:: Exercise requirements ::
From the first line of the data below through the line holding "from mathutils.bvhtree import BVHTree", output each line exactly and leave the pictures out.
=== Data provided ===
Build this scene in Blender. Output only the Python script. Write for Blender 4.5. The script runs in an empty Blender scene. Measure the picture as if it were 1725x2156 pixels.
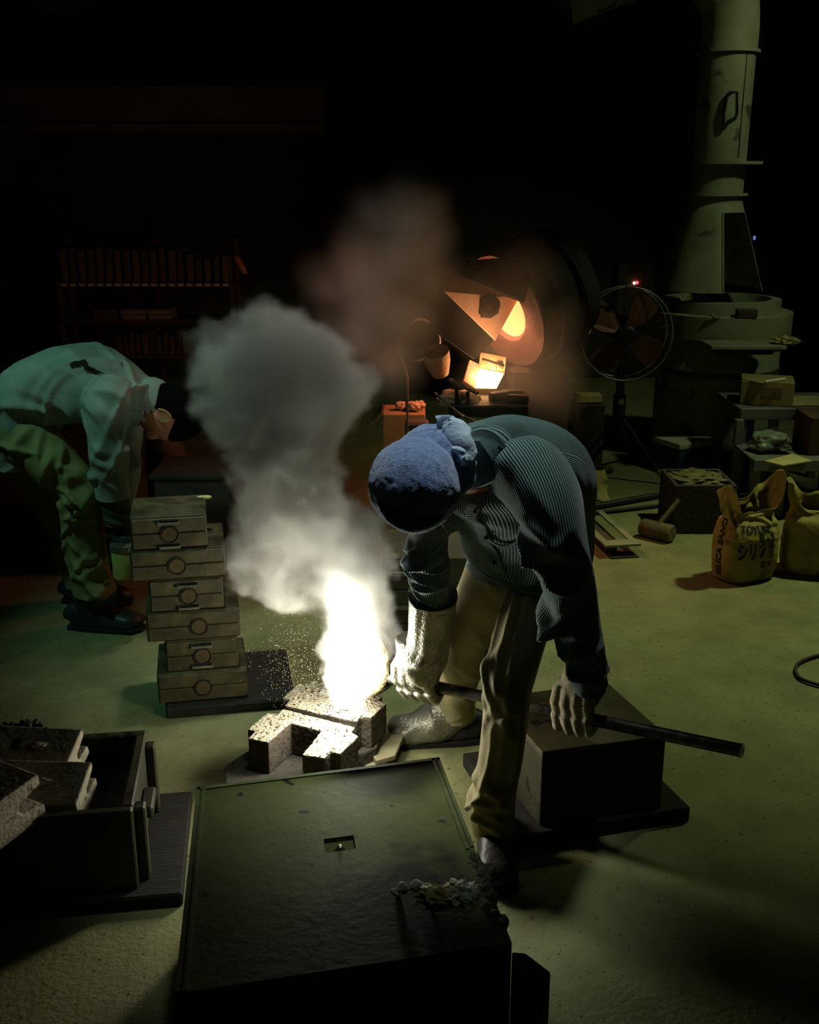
import bpy, bmesh, math, random
import numpy as np
from mathutils import Vector, Matrix, noise as mnoise
from mathutils.bvhtree import BVHTree

# ------------------------------------------------------------------ camera, world, lamps, exposure
SC = bpy.context.scene
COL = SC.collection
cam_d = bpy.data.cameras.new('camera'); cam = bpy.data.objects.new('camera', cam_d); COL.objects.link(cam)
cam.location = (0, 0, 1.6); cam.rotation_euler = (math.radians(90 - 17.2), 0, 0)
cam_d.sensor_fit = 'HORIZONTAL'; cam_d.sensor_width = 36; cam_d.lens = 48.0; cam_d.clip_start = .02
SC.camera = cam
w = bpy.data.worlds.new('dim_hall_air'); SC.world = w; w.use_nodes = True
w.node_tree.nodes['Background'].inputs[0].default_value = (.35, .45, .40, 1)
w.node_tree.nodes['Background'].inputs[1].default_value = .0035
SC.view_settings.view_transform = 'Standard'; SC.view_settings.look = 'None'
SC.view_settings.gamma = 1; SC.view_settings.use_curve_mapping = False
SC.view_settings.exposure = 0.0
SC.cycles.max_bounces = 4; SC.cycles.diffuse_bounces = 2; SC.cycles.volume_bounces = 2; SC.cycles.volume_step_rate = 4; SC.cycles.use_light_tree = False; SC.cycles.adaptive_threshold = .02; SC.cycles.sample_clamp_indirect = 4.0
SC.cycles.caustics_reflective = False; SC.cycles.caustics_refractive = False

def light(name, kind, loc, energy, color, size=.05, aim=None, spot=None, blend=.5):
    d = bpy.data.lights.new(name, kind); d.energy = energy; d.color = color
    if kind == 'AREA': d.shape = 'DISK'; d.size = size
    else: d.shadow_soft_size = size
    if kind == 'SPOT': d.spot_size = math.radians(spot); d.spot_blend = blend
    o = bpy.data.objects.new(name, d); COL.objects.link(o); o.location = loc
    if aim is not None:
        o.rotation_euler = (Vector(aim) - Vector(loc)).to_track_quat('-Z', 'Y').to_euler()
    return o
LAMP_A = (2.75, 4.7, 3.9)      # pendant over the sand bags
LAMP_B = (-2.2, 2.2, 3.3)      # cool lamp high on the side wall, toward the helper
LAMP_C = (.30, 2.45, 3.9)       # pendant over the pouring floor
LAMP_D = (3.1, 4.4, 3.7)       # lamp facing the extraction hood
light('bag_pendant_light', 'SPOT', LAMP_A, 330, (.84, 1.0, .48), .10, aim=(1.50, 4.0, 0), spot=50, blend=.9)
light('cool_wall_lamp_light', 'SPOT', LAMP_B, 105, (.42, 1.0, .78), .08, aim=(-.90, 3.42, .95), spot=34, blend=.7)
light('floor_pendant_light', 'SPOT', LAMP_C, 270, (.82, .97, .88), .20, aim=(.04, 2.32, .9), spot=20, blend=1.0)
light('hood_lamp_light', 'SPOT', LAMP_D, 85, (.84, 1.0, .56), .12, aim=(1.72, 6.25, 1.35), spot=50, blend=.7)
LAMP_E = (-.38, 3.75, 4.7)      # unseen lamp added to brighten the smoke
light('smoke_fill_light', 'SPOT', LAMP_E, 330, (.96, .97, .86), .15, aim=(-.28, 3.50, 1.2), spot=25, blend=.9)
light('pour_glow', 'POINT', (-.165, 2.615, .30), 3.4, (1.0, .95, .78), .035)
light('flame_glow', 'POINT', (-.165, 2.60, .40), 6.4, (1.0, .97, .80), .05)

# ------------------------------------------------------------------ helpers: colours and materials
def lin(r, g=None, b=None):
    if g is None: g = b = r
    f = lambda c: ((c / 255 + .055) / 1.055) ** 2.4 if c > 10 else c / 255 / 12.92
    return (f(r), f(g), f(b), 1)
MATS = {}
def mat(name, c1, c2=None, scale=12, rough=.7, metal=0, bump=0, bscale=60, detail=3, lo=.35, hi=.65, spots=None, sscale=30, sthr=.62, stretch=None, emit=None, estr=0, spec=.4, sheen=0):
    if name in MATS: return MATS[name]
    m = bpy.data.materials.new(name); m.use_nodes = True; nt = m.node_tree; N = nt.nodes; L = nt.links
    b = N['Principled BSDF']; b.inputs['Roughness'].default_value = rough; b.inputs['Metallic'].default_value = metal
    b.inputs['Specular IOR Level'].default_value = spec
    if sheen: b.inputs['Sheen Weight'].default_value = sheen; b.inputs['Sheen Roughness'].default_value = .5
    tc = N.new('ShaderNodeTexCoord'); vec = tc.outputs['Object']
    if stretch:
        mp = N.new('ShaderNodeMapping'); mp.inputs['Scale'].default_value = stretch; L.new(vec, mp.inputs[0]); vec = mp.outputs[0]
    col = None
    if c2 is not None:
        n = N.new('ShaderNodeTexNoise'); n.inputs['Scale'].default_value = scale; n.inputs['Detail'].default_value = detail; n.inputs['Roughness'].default_value = .65
        L.new(vec, n.inputs['Vector'])
        r = N.new('ShaderNodeValToRGB'); r.color_ramp.elements[0].position = lo; r.color_ramp.elements[1].position = hi
        r.color_ramp.elements[0].color = c1; r.color_ramp.elements[1].color = c2
        L.new(n.outputs['Fac'], r.inputs[0]); col = r.outputs[0]
    if spots is not None:
        n2 = N.new('ShaderNodeTexNoise'); n2.inputs['Scale'].default_value = sscale; n2.inputs['Detail'].default_value = 2
        L.new(vec, n2.inputs['Vector'])
        r2 = N.new('ShaderNodeValToRGB'); r2.color_ramp.elements[0].position = sthr; r2.color_ramp.elements[1].position = sthr + .05
        L.new(n2.outputs['Fac'], r2.inputs[0])
        mx = N.new('ShaderNodeMix'); mx.data_type = 'RGBA'
        L.new(r2.outputs[0], mx.inputs['Factor']); mx.inputs['A'].default_value = c1; mx.inputs['B'].default_value = spots
        if col: L.new(col, mx.inputs['A'])
        col = mx.outputs['Result']
    if col: L.new(col, b.inputs['Base Color'])
    else: b.inputs['Base Color'].default_value = c1
    if bump:
        n3 = N.new('ShaderNodeTexNoise'); n3.inputs['Scale'].default_value = bscale; n3.inputs['Detail'].default_value = 2
        L.new(vec, n3.inputs['Vector'])
        bp = N.new('ShaderNodeBump'); bp.inputs['Strength'].default_value = bump; bp.inputs['Distance'].default_value = .01
        L.new(n3.outputs['Fac'], bp.inputs['Height']); L.new(bp.outputs[0], b.inputs['Normal'])
    if emit is not None:
        b.inputs['Emission Color'].default_value = emit; b.inputs['Emission Strength'].default_value = estr
    MATS[name] = m; return m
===
:: Exercise result ::
Build this scene in Blender. Output only the Python script. Write for Blender 4.5. The script runs in an empty Blender scene. Measure the picture as if it were 1725x2156 pixels.
import bpy, bmesh, math, random
import numpy as np
from mathutils import Vector, Matrix, noise as mnoise
from mathutils.bvhtree import BVHTree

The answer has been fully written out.